— Scene script records —
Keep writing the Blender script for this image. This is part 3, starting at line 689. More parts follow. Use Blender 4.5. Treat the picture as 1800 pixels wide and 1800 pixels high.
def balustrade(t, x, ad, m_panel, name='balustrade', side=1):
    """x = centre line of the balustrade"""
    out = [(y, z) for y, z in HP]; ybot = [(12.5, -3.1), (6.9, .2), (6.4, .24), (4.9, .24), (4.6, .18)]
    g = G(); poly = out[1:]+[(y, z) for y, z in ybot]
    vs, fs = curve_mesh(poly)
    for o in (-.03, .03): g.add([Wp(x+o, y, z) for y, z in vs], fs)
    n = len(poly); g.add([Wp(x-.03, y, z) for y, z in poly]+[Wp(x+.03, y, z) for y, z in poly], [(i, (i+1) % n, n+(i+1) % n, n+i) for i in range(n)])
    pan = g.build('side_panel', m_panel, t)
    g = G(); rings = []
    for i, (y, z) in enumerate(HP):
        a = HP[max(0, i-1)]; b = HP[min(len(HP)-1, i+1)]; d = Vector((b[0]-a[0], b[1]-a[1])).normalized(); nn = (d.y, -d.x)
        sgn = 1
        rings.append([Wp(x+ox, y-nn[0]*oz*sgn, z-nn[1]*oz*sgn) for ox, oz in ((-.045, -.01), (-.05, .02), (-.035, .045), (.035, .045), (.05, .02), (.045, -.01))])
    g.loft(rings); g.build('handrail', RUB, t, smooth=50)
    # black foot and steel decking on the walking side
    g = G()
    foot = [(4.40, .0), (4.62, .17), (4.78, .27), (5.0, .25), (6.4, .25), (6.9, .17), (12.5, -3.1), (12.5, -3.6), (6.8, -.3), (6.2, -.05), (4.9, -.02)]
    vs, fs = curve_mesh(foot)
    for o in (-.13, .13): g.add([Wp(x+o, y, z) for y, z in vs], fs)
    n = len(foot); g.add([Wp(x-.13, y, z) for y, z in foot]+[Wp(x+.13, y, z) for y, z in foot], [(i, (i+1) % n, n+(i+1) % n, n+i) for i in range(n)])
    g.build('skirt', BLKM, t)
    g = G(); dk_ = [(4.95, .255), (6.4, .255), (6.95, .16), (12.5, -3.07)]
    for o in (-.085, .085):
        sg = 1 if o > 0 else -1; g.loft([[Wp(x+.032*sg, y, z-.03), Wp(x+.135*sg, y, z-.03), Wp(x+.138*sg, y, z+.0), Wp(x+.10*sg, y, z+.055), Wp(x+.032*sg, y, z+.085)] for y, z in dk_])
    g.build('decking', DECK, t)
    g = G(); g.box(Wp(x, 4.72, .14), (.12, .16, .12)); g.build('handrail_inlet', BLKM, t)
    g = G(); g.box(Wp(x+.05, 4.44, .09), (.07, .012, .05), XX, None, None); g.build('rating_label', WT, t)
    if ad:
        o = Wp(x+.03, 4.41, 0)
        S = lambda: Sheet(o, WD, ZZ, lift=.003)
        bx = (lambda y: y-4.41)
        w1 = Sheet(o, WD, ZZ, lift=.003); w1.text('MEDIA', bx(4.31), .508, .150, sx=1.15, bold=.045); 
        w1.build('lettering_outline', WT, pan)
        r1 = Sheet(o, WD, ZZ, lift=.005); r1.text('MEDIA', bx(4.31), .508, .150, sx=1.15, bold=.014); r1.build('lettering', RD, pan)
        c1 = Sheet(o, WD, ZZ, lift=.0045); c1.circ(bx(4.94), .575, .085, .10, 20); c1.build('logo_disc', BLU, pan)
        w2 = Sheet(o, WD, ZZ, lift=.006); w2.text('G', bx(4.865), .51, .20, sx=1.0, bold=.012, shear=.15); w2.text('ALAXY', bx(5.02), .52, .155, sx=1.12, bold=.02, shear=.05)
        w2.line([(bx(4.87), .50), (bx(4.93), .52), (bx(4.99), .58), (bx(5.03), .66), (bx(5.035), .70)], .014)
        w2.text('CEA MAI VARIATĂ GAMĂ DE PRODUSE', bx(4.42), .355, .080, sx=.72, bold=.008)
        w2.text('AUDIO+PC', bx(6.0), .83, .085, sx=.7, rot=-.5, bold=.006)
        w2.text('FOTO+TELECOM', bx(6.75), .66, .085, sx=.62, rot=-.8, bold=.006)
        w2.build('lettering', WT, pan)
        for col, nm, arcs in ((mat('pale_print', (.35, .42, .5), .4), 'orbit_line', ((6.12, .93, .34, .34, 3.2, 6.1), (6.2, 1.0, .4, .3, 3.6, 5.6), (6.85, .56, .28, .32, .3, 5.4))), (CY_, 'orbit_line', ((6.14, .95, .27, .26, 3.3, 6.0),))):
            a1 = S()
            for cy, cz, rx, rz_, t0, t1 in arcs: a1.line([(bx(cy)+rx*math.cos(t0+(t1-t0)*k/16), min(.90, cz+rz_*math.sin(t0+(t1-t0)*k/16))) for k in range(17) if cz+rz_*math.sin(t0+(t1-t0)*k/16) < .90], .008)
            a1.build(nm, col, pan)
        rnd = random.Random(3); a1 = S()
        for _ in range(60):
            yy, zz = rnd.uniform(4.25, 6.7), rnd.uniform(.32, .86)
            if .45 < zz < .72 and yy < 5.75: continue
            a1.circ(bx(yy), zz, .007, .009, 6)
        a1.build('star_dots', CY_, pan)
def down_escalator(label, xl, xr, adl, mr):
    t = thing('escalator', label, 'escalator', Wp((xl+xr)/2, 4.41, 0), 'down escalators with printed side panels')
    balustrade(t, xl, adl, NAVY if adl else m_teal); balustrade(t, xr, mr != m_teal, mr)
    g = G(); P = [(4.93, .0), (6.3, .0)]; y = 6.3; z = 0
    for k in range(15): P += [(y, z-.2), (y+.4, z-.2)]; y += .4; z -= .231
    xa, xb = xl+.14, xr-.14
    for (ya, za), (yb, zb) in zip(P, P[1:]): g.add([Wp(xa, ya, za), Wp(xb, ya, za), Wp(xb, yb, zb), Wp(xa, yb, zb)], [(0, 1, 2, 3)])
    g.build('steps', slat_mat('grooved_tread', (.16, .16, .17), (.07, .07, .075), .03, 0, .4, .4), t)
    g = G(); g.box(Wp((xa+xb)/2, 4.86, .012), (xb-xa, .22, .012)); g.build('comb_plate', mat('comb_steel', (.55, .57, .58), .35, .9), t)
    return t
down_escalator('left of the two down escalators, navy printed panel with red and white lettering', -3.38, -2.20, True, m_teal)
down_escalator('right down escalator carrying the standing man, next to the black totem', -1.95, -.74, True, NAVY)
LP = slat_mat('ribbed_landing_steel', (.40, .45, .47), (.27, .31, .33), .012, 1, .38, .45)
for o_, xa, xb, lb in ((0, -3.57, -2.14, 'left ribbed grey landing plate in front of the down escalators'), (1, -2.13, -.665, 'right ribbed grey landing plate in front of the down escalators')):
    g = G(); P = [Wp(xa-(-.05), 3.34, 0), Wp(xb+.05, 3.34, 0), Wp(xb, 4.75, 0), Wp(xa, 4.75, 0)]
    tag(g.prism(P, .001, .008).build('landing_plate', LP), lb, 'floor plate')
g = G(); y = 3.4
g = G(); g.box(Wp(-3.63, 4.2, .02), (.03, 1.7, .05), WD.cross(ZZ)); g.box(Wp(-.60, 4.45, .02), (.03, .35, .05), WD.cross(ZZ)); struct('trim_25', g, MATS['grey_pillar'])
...
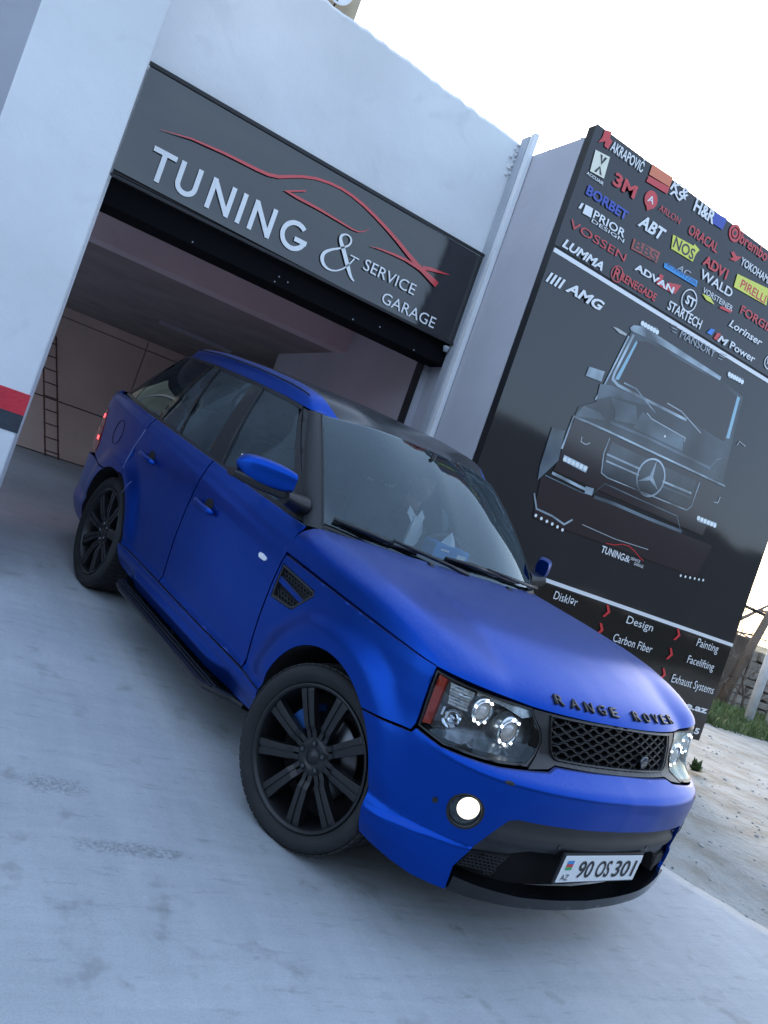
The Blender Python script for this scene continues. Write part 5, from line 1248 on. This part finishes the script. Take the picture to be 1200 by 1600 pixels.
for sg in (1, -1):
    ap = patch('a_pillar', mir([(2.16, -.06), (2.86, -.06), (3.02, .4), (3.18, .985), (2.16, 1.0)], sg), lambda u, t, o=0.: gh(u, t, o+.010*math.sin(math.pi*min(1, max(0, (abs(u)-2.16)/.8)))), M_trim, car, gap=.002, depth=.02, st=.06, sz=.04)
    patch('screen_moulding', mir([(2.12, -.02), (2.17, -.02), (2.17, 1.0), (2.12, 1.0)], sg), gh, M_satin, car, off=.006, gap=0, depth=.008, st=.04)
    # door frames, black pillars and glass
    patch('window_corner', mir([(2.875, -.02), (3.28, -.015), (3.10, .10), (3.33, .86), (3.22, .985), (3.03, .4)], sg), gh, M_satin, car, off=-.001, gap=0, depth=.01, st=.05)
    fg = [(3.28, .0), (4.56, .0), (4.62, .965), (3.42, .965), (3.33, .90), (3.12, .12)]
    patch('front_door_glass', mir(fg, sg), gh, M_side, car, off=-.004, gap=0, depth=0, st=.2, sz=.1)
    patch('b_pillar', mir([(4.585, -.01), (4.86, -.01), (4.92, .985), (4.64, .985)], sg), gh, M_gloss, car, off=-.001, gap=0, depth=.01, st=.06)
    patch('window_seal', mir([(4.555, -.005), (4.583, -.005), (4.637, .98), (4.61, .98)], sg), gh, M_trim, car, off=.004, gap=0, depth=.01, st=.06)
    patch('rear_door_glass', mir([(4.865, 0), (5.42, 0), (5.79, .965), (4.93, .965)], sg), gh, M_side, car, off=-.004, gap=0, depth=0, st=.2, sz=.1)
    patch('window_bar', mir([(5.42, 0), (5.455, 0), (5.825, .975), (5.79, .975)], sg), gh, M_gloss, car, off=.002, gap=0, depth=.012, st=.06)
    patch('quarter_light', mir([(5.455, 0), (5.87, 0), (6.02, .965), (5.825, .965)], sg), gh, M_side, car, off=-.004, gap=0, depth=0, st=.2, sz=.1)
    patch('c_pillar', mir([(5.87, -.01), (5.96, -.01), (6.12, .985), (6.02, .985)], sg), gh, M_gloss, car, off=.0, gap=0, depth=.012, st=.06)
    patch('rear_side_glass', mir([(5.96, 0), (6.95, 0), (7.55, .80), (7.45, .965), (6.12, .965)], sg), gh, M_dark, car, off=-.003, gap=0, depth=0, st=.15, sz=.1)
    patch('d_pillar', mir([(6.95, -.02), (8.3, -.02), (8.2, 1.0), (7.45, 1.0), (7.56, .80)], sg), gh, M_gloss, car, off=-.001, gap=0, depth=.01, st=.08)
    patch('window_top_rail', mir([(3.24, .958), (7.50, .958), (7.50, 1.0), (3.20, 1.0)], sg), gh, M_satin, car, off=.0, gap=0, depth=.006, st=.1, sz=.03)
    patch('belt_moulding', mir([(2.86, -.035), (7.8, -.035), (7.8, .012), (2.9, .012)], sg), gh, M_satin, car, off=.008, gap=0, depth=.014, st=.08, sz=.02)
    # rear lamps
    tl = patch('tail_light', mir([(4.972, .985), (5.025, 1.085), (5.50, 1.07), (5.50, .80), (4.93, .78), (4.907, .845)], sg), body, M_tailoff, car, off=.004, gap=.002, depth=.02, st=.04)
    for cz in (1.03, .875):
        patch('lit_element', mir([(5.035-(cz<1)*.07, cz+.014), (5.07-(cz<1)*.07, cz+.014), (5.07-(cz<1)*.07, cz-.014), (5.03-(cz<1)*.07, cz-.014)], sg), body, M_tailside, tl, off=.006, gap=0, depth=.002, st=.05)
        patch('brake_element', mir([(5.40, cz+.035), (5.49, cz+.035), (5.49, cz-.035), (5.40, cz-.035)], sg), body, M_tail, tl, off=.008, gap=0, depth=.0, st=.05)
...
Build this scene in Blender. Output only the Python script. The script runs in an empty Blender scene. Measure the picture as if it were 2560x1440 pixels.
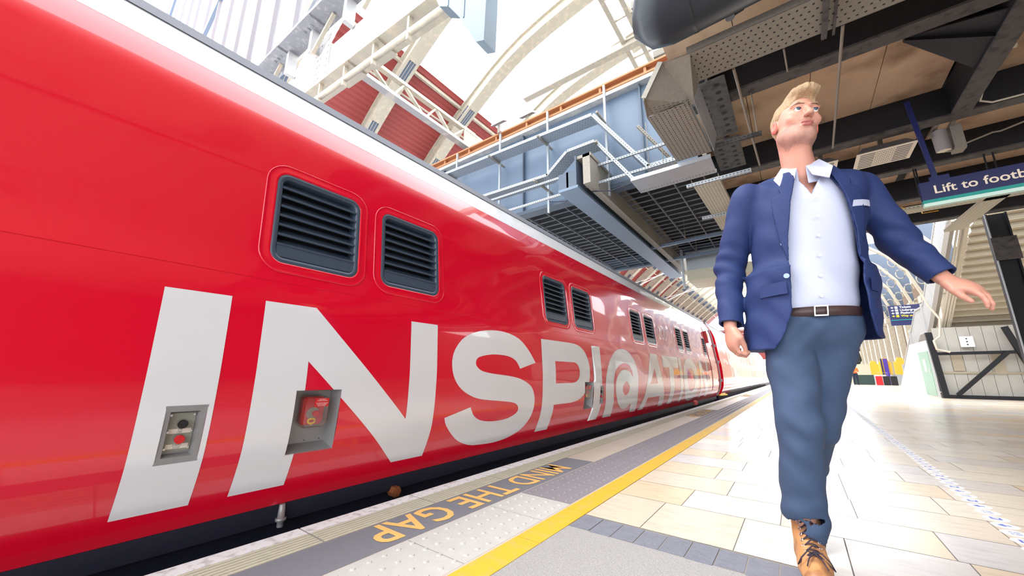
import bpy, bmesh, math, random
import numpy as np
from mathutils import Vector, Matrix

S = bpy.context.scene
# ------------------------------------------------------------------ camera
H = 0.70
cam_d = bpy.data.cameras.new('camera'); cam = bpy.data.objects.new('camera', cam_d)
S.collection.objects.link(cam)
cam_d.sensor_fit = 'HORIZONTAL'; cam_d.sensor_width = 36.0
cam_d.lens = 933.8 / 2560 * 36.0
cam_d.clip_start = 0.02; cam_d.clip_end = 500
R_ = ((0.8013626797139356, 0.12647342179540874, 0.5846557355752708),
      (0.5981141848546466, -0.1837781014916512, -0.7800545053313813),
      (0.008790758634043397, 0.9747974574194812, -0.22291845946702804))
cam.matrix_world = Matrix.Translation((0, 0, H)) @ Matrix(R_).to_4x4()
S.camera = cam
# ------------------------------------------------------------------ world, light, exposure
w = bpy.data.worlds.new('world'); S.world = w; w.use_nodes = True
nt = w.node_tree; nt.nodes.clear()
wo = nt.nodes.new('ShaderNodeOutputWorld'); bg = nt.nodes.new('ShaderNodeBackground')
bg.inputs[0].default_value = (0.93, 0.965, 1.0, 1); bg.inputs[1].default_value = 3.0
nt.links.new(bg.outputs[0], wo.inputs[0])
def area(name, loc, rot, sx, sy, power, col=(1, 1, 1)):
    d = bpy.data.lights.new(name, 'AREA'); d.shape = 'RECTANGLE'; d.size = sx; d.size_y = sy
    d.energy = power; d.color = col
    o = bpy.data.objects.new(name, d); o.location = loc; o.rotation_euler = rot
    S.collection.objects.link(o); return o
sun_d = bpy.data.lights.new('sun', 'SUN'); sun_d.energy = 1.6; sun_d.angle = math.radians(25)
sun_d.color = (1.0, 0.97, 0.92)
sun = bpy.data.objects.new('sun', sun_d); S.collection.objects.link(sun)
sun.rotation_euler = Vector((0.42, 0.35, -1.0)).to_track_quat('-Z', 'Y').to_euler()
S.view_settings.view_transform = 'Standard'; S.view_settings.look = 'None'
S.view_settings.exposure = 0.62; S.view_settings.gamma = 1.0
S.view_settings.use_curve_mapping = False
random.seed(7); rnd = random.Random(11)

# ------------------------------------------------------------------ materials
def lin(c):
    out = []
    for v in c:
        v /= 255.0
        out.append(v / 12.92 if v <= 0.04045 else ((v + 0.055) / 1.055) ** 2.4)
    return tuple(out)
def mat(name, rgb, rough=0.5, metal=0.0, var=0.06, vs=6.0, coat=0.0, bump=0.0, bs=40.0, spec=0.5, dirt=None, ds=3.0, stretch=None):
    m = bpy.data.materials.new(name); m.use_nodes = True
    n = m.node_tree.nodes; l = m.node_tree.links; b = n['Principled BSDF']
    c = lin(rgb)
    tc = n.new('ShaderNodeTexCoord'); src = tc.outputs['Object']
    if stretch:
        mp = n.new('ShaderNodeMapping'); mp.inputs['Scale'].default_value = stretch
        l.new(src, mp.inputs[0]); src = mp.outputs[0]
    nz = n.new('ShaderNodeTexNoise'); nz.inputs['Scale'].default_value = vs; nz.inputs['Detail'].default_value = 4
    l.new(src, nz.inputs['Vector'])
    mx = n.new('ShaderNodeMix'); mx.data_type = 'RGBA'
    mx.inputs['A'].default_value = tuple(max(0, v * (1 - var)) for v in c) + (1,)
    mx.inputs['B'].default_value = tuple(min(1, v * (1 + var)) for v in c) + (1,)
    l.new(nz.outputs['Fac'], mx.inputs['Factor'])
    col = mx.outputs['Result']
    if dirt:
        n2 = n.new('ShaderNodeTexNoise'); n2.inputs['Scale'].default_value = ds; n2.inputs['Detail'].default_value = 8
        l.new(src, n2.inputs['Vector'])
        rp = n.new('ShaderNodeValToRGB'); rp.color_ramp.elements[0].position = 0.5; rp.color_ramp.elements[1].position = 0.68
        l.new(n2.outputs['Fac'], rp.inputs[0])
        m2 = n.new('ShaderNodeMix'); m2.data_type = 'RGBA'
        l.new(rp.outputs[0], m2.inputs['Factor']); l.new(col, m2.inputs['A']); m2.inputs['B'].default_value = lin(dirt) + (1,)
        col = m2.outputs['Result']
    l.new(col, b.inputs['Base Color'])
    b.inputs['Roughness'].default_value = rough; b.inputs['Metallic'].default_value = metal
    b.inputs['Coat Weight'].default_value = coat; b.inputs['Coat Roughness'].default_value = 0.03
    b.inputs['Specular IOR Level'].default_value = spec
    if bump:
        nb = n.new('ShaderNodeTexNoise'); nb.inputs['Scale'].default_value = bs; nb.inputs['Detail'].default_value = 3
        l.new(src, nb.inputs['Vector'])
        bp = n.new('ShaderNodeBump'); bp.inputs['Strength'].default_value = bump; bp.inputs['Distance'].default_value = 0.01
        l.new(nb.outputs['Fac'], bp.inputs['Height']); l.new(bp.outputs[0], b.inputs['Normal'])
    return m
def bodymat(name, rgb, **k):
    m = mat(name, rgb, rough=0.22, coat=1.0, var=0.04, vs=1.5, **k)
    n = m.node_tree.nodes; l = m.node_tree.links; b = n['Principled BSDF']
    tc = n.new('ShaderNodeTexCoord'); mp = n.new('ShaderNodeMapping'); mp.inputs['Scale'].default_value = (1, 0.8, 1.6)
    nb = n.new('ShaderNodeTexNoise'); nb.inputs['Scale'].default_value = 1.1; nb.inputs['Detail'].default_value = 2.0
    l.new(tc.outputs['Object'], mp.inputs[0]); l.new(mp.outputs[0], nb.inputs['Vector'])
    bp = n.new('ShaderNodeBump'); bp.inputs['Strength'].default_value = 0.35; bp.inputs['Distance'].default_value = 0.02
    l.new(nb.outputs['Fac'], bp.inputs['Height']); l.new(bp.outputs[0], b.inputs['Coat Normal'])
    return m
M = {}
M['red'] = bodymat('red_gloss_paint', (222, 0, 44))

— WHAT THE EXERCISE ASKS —
Using the entries above, write out exactly the lines from the one with "Build this scene" through the one with "from mathutils import Vector, Matrix", ends included. Leave out any pictures.

— OUTPUT BELOW —
Build this scene in Blender. Output only the Python script. The script runs in an empty Blender scene. Measure the picture as if it were 2560x1440 pixels.
import bpy, bmesh, math, random
import numpy as np
from mathutils import Vector, Matrix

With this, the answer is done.